12:45-1:30: ​The Future of Digital Humanities at the University of Bergen
Roundtable discussion, participants TBA

1:30-3:00:​ Walk through Nygårdsparken, visit to Media City Bergen, coffee

3:00-3:45: ​Labs for the Digital Humanities
Presentation by Piotr Marecki of UBU lab at Jagellionian University, discussion of different lab
models for e-lit and digital culture.
Light snacks served.

4-5:00: ​The Electronic Literature Knowledge Base for Authors
Feedback from e-lit authors and researchers on how the Knowledge Base informs their practice,
what they like to see in the future. Remote participants TBA.

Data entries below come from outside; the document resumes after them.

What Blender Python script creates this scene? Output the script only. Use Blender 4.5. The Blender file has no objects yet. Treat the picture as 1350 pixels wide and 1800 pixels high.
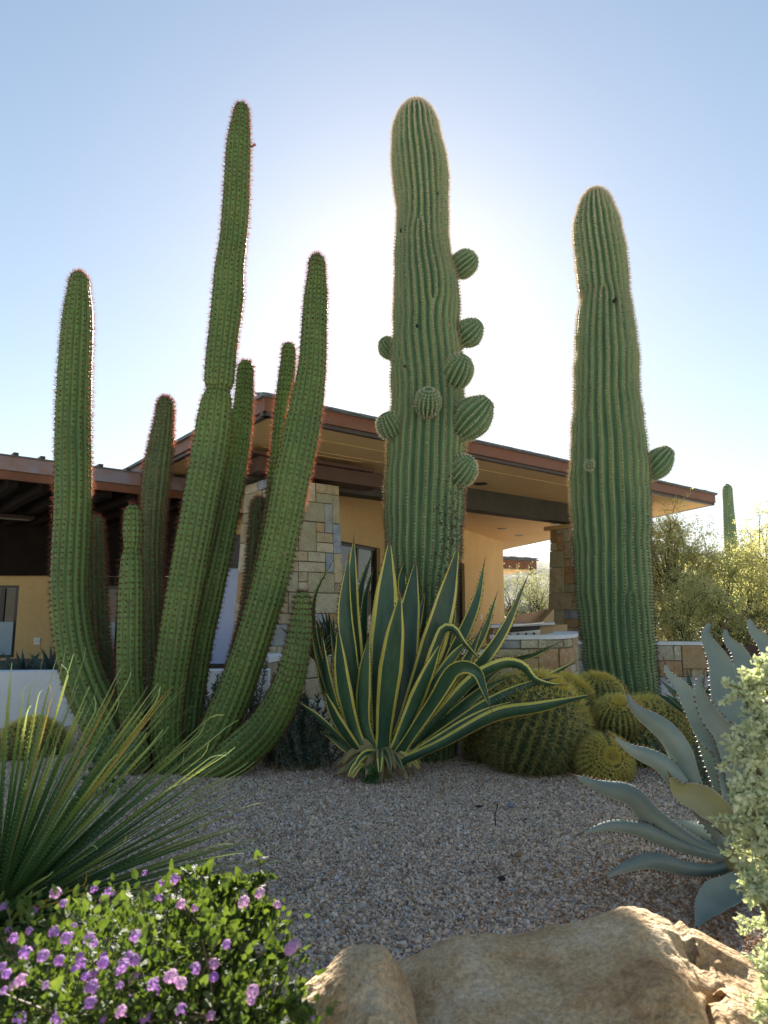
import bpy, math, random
import numpy as np
from mathutils import Vector
R = math.radians
rng = np.random.default_rng(7)
random.seed(7)
scene = bpy.context.scene
COL = scene.collection

# ------------------------------------------------------------------ camera, sky, sun, exposure
TILT = R(8.5); F = 1200.0; CX, CY = 675.0, 900.0; H = 1.1
cam_d = bpy.data.cameras.new('camera'); cam = bpy.data.objects.new('camera', cam_d); COL.objects.link(cam)
cam.location = (0, 0, H); cam.rotation_euler = (math.pi/2 + TILT, 0, 0)
cam_d.sensor_fit = 'VERTICAL'; cam_d.sensor_height = 36; cam_d.lens = 24
cam_d.clip_start = 0.05; cam_d.clip_end = 5000
cam_d.dof.use_dof = True; cam_d.dof.focus_distance = 5.4; cam_d.dof.aperture_fstop = 6.3
scene.camera = cam
SUN_EL, SUN_AZ = R(25.5), R(1.6)      # azimuth measured from +Y towards +X
world = bpy.data.worlds.new('World'); scene.world = world; world.use_nodes = True
nt = world.node_tree; nt.nodes.clear()
sky = nt.nodes.new('ShaderNodeTexSky'); sky.sky_type = 'NISHITA'; sky.sun_disc = False
sky.sun_elevation = SUN_EL; sky.sun_rotation = SUN_AZ
sky.altitude = 700; sky.air_density = 1.12; sky.dust_density = 0.42; sky.ozone_density = 0.35
SKY_K, SKY_STRENGTH = 0.08, 0.065
# the same soft roll-off over the whole dome: c' = c / (1 + k c)
sep = nt.nodes.new('ShaderNodeSeparateColor'); comb = nt.nodes.new('ShaderNodeCombineColor')
nt.links.new(sky.outputs[0], sep.inputs[0])
for i in range(3):
    a = nt.nodes.new('ShaderNodeMath'); a.operation = 'MULTIPLY_ADD'; a.inputs[1].default_value = SKY_K; a.inputs[2].default_value = 1
    b = nt.nodes.new('ShaderNodeMath'); b.operation = 'DIVIDE'
    nt.links.new(sep.outputs[i], a.inputs[0]); nt.links.new(sep.outputs[i], b.inputs[0]); nt.links.new(a.outputs[0], b.inputs[1])
    nt.links.new(b.outputs[0], comb.inputs[i])
bg = nt.nodes.new('ShaderNodeBackground'); bg.inputs[1].default_value = SKY_STRENGTH
wo = nt.nodes.new('ShaderNodeOutputWorld')
nt.links.new(comb.outputs[0], bg.inputs[0]); nt.links.new(bg.outputs[0], wo.inputs[0])
sun_d = bpy.data.lights.new('sun', 'SUN'); sun = bpy.data.objects.new('sun', sun_d); COL.objects.link(sun)
sun_d.energy = 5.0; sun_d.angle = R(0.55); sun_d.color = (1.0, 0.93, 0.82)
sdir = Vector((math.sin(SUN_AZ)*math.cos(SUN_EL), math.cos(SUN_AZ)*math.cos(SUN_EL), math.sin(SUN_EL)))
sun.rotation_euler = sdir.to_track_quat('Z', 'Y').to_euler()
vs = scene.view_settings; vs.view_transform = 'Standard'; vs.look = 'None'; vs.exposure = 1.95; vs.gamma = 1; vs.use_curve_mapping = False
scene.cycles.use_denoising = True
scene.cycles.max_bounces = 8; scene.cycles.diffuse_bounces = 4; scene.cycles.transparent_max_bounces = 8
scene.cycles.sample_clamp_indirect = 6

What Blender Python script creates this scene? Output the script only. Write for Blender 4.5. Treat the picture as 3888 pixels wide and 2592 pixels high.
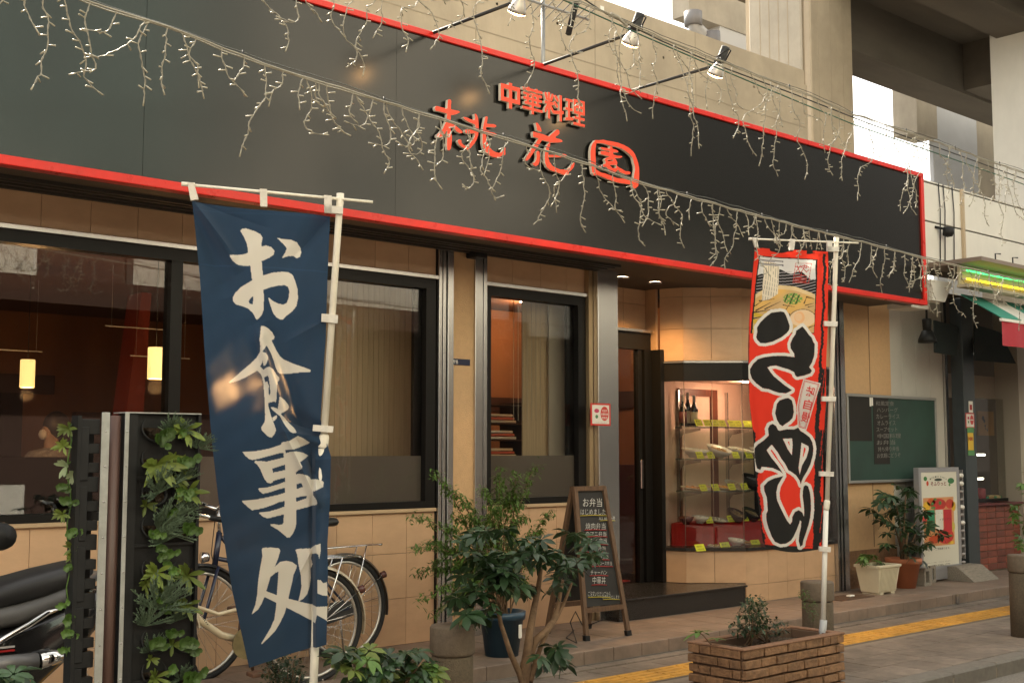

5:30-6:30​ Hyperobjects exhibition at the Joy Forum
Tour of the Hyperobjects exhibition at Joy Forum and Rom 61 in the new Faculty for Art, Music,
and Design building, Møllendalsveien 61.

8:00​ Dinner location TBA

Friday, April 27th

Room: Sydneshaugen Skole, 124

9:30-10:30​ Discussion of potential Marie Curie ITN Resercher Training Network

10:30-11:30​ The Consortium for Electronic Literature
Discussion of the status of the CELL consortium, led by Davin Heckman, ELO board of directors.
Sandwiches served.
Move to UiB, Arts and Humanities Library, Mezzanine

12:00-1:00 ​Redefining Electronic Literature
Book presentation and debate: two new books: The Bloomsbury Handbook of Electronic
Literature (Bloomsbury, 2018) edited by Joseph Tabbi and Electronic Literature by Scott
Rettberg (Polity, 2018) that promise to redefine the scholarship and pedagogy of electronic
literature will be presented and discussed in a debate moderated by Eric Rasmussen.
Move to Sydneshaugen Skole, 124

1:30-3:00​ Knowledge Base Hands-on Jam Session
Participants will work with the ELMCIP Knowledge Base in documenting chapters from The
Bloomsbury Handbook of Electronic Literature and will discuss the user experience. Workshop
leader: Hannah Ackermans
Light snacks served.

3:00-4:00 ​The Future of the Knowledge Base
Brainstorming future development scenarios, uses, features, funding, hosting, etc. of theKnowledge Base.

7:00-10PM​ Reception at the home of Jill Walker Rettberg and Scott Rettberg, Svaneviksveien
80A. Note: Bybane tickets and directions will be provided for guests.